While the graphics are impressive, the rules are basic. Most cards just have a single ability, like Charge, which allows fighters to attack as soon as they’re played, or Taunt, which diverts the attention of enemy minions. The game is easy to pick up, but it lacks a lot of the nuance of other CCGs. The most interesting component is that Hearthstone lets the player take actions that don’t involve playing cards—you can often attack an opponents or their minions directly.
Lightmare Studios’ Infinity Wars, which launched its open beta on Steam in February, offers more complexity and shows how digital CCGs can use the medium to offer designs that would be much harder to incorporate into a cardboard-based game. Each of the cards are animated, making them seem like Magic cards that wizards in Harry Potter might play with. But the game’s biggest distinction is that all players choose what they’re going to do and then resolve their turns at the same time.

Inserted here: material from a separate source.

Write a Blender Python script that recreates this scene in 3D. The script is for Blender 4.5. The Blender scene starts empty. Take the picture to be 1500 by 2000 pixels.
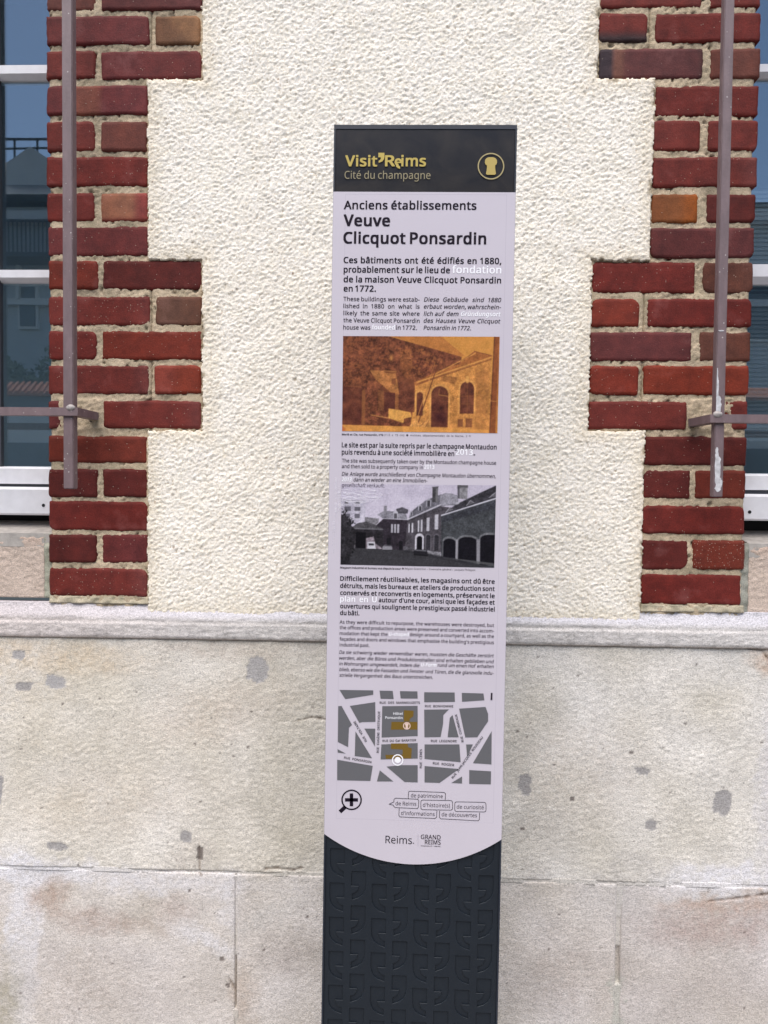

Players move their cards between support, assault, and defense zones to protect their base and to set up attacks on the enemy, and you must try to predict how your opponent will act—you won’t get to react until the smoke has cleared. There are seven factions, each with their own play styles, that you can mix and match depending on what commanders you’re fielding. Luckily, Lightmare does a good job of teaching players how to use different strategies to their advantage with a campaign mode that compels you to try a variety of different decks. The plot is thin as can be, but paired with the cards you get as a reward for completing missions, it’s enough to justify what would otherwise be an extensive tutorial.
Stone Blade Entertainment’s SolForge, the product of a collaboration between Magic creator Richard Garfield and a team of professional Magic players, is the game most likely to appeal to serious CCG fans. Like Infinity Wars, its primary design feature would be hard to pull off with physical cards. Every card in SolForge has three levels. Once you play the lowest level card, you have a chance to get the upgraded version in a future hand.
Often, the escalating levels of a card follow a simple progression, offering increasing bonuses or doing incrementally higher damage. But sometimes the change is more creative and weird, like a plant creature that’s tiny and easy to kill at level one, a dormant tree that can’t attack at level two, and an enormous, dangerous monster at level three.
These digital CCGs have appeal beyond their novel rules. Players get starter decks for free and unlock additional cards as they play. It produces the same thrill I used to get from tearing into a freshly purchased booster with the added bonus that I didn’t have to fork over any cash to get it. Hearthstone even allows you to “disenchant” cards when you have too many duplicates and craft the disenchanted fodder into new cards you might want. SolForge’s developers have said they plan to add a similar system.
While I enjoyed the time I spent meticulously sorting and laying out my Magic collection so I could build a new deck, I’ll admit that doing the whole thing digitally is far more convenient. I can easily see what cards I have for a given faction or character and break them down by cost so I know that I have good options for every stage of the game. Plus there’s never a risk that I’ll bend a corner or spill a drink and ruin my cards in the process.
Yes, you can still pour plenty of money into these games, and there are players doing just that by buying packs and shelling out for admission to digital tournaments run by Hearthstone and SolForge. But you can also acquire packs and pay your entrance fee using in-game currency, which you earn by playing.
The games also have formats that are friendly to those who don’t want to worry about having every card they need to build the perfect deck. Hearthstone and SolForge have modes that let players compete using decks they make up on the fly with a limited card pool. Infinity Wars offers a weird format where players’ decks are melded together, so your opponents rare cards could wind up in your hand. The result is that the time you’re willing to spend practicing and getting to know the cards is more valuable than an extensive collection.
Each of these games has promised that future updates will bring new features to keep players hooked. Considering that they’re CCGs, you can also expect a constant stream of new cards. The question is whether the glories of online play are enough to stave off the usual CCG fatigue. Will the digital conveniences be enough to keep me and others like me invested and coming back for the thrill of opening a pack and devising new decks? Or will we lose interest the same way we did in their cardboard counterparts—except without the shoebox of cards to remind us of our lapsed hobby?